THOU WAST MILD & LOVELY

THE NEW YORKER - #2 Best Films of 2014
TINY MIX TAPES - #9 Top 30 Films of 2014

Director Josephine Decker’s highly-acclaimed second feature unfolds with the lyricism and inexorable sense of tragedy of an ancient Appalachian murder ballad. Indie icon Joe Swanberg (director of HAPPY CHRISTMAS and DRINKING BUDDIES) delivers a beautifully understated performance as Akin, a soft-spoken farmworker who takes a summer job working for the belligerent, domineering Jeremiah (Robert Longstreet), who lives in incestuous isolation with his daughter.
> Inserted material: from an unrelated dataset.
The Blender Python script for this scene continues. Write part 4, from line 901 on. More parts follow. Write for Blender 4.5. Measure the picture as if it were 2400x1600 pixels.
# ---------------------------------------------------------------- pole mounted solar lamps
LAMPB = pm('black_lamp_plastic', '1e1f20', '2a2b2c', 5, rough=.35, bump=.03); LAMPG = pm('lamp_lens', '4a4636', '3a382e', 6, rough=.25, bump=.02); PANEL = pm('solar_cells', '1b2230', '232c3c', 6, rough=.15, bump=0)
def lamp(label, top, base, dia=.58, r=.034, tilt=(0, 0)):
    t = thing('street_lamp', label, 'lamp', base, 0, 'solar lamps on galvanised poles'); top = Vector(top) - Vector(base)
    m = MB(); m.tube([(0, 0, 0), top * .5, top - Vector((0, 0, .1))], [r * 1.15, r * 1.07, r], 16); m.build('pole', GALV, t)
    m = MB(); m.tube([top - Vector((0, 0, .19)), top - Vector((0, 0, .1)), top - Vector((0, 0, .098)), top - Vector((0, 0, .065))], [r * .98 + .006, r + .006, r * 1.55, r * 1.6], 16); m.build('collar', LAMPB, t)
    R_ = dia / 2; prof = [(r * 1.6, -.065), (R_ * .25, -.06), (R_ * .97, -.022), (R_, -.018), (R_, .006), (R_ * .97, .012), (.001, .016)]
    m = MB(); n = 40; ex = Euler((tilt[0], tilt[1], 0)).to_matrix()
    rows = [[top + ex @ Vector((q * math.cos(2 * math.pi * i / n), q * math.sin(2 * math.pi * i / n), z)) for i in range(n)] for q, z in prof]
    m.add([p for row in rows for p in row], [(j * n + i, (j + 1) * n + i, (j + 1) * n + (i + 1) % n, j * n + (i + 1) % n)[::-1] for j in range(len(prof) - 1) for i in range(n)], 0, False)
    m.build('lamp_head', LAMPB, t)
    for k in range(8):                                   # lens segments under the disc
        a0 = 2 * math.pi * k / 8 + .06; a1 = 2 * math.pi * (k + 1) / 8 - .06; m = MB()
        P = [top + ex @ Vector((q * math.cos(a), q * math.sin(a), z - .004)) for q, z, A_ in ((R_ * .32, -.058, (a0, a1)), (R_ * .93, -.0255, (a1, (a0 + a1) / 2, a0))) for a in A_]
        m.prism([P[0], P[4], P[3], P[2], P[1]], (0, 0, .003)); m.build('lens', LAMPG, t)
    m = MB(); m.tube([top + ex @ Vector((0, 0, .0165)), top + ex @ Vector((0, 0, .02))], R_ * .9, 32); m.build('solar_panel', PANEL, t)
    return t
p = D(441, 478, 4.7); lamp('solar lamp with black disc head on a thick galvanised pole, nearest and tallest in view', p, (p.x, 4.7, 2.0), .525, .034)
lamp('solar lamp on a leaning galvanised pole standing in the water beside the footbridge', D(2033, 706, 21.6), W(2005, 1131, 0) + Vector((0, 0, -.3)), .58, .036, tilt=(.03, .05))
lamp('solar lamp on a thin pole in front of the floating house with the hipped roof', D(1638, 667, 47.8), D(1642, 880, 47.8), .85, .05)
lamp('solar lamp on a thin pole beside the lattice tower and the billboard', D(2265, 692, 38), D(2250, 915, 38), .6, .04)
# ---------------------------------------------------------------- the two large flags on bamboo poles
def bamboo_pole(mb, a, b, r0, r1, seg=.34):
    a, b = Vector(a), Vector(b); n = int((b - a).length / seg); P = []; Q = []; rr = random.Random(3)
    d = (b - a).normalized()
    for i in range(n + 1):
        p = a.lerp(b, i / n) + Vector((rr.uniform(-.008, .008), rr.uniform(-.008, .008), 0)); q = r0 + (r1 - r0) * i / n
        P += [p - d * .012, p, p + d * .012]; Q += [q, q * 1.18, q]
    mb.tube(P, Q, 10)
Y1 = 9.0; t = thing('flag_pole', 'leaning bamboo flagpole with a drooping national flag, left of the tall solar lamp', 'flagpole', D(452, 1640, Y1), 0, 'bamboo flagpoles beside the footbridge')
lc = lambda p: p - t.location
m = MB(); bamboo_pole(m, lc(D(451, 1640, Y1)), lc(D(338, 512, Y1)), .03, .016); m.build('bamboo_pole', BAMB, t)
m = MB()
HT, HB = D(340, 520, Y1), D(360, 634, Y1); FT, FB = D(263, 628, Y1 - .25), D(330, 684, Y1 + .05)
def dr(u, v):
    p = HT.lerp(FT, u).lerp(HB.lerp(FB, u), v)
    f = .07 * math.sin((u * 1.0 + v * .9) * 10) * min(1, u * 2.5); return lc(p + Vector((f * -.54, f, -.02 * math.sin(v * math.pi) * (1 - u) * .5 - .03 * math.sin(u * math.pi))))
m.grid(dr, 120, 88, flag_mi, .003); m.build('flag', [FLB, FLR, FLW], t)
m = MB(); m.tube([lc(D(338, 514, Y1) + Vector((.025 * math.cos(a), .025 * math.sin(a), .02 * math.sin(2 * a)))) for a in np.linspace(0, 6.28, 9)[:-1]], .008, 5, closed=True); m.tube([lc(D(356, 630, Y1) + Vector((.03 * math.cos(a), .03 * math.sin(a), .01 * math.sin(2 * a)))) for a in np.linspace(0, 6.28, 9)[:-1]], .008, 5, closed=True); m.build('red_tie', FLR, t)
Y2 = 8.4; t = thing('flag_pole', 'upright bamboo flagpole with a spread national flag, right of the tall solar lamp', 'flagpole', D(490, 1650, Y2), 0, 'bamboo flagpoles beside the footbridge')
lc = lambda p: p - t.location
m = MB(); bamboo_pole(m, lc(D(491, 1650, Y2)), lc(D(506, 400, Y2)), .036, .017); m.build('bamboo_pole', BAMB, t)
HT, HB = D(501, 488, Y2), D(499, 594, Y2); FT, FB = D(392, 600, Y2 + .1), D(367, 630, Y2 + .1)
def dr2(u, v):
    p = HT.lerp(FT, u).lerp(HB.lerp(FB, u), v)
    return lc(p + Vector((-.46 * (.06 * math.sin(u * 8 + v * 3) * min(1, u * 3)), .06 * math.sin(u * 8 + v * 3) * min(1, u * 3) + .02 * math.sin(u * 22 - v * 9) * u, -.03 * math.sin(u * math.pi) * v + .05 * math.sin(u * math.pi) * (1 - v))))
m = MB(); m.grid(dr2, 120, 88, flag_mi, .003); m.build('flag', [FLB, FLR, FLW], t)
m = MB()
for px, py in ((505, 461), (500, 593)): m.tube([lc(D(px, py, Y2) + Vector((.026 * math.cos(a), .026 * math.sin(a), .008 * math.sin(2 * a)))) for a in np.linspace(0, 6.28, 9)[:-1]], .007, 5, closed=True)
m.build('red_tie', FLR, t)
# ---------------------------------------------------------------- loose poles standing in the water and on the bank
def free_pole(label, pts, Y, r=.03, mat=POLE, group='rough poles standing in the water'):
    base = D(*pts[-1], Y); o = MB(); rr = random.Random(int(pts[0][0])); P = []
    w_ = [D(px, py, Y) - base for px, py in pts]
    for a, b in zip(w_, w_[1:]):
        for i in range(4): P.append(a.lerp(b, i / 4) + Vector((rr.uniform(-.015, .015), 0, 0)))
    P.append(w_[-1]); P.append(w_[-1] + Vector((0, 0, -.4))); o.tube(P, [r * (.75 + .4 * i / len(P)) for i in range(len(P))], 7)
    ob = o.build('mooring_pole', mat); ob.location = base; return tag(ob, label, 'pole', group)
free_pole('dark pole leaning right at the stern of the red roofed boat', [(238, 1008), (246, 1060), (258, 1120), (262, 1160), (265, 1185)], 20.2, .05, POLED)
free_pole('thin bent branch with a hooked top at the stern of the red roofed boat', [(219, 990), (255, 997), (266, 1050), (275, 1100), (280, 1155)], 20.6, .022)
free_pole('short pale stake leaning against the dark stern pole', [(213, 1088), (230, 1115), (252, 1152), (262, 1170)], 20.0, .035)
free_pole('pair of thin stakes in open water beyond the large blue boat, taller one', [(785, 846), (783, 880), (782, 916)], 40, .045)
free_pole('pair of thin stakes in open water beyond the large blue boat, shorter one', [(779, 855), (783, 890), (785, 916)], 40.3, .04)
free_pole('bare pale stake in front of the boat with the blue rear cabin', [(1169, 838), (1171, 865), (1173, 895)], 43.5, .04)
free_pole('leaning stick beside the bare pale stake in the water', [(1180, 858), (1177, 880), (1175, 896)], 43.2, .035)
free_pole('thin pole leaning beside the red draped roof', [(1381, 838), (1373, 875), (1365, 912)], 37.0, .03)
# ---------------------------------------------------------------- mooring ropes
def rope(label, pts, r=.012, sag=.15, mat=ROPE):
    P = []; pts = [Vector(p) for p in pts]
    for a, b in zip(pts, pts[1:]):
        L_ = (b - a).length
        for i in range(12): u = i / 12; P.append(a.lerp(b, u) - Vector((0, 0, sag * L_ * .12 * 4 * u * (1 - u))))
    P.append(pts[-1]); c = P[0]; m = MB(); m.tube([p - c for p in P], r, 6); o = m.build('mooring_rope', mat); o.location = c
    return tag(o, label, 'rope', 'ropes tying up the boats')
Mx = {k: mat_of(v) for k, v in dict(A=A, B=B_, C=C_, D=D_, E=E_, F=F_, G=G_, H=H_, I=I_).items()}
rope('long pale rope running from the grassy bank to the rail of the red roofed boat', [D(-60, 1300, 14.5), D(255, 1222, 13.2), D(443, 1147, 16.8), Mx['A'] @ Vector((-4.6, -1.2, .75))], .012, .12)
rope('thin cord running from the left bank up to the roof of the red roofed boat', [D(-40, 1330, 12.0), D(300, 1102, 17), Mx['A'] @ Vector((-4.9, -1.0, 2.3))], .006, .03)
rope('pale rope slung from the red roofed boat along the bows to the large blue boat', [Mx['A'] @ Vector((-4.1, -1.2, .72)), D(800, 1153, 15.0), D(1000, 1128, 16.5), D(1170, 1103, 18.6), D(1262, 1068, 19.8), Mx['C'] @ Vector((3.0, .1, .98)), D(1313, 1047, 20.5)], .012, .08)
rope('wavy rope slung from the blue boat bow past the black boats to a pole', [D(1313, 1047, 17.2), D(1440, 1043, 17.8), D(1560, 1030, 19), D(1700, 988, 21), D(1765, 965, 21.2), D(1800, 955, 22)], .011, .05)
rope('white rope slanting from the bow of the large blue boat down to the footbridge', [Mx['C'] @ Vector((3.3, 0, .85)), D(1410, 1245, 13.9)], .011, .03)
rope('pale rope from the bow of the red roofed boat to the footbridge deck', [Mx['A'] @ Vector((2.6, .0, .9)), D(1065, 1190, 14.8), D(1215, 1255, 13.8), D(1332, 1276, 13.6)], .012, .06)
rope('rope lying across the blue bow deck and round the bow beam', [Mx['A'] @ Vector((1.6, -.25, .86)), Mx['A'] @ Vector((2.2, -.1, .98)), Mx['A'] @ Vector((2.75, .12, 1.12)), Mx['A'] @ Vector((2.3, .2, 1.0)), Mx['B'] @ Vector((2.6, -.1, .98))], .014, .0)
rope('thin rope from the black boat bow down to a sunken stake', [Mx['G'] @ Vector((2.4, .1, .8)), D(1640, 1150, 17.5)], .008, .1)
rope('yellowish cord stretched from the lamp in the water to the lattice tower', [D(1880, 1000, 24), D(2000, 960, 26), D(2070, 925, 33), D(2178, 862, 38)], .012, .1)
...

Sophie Traub’s performance as the daughter, Sarah, has the sun-dappled quality of one of Andrew Wyeth’s Helga paintings: hers is a completely innocent and destructive sexuality, overripe to the point of bursting.

Decker’s vision of Paradise Lost – dew clinging to a spider’s web, the insistent hum of insects, a young girl writhing on the grass – is unforgettably poetic and erotic, and seems to echo down from ages past.

“I finally felt the deep liberation of putting something into the world that represented my darkest self” – Josephine Decker.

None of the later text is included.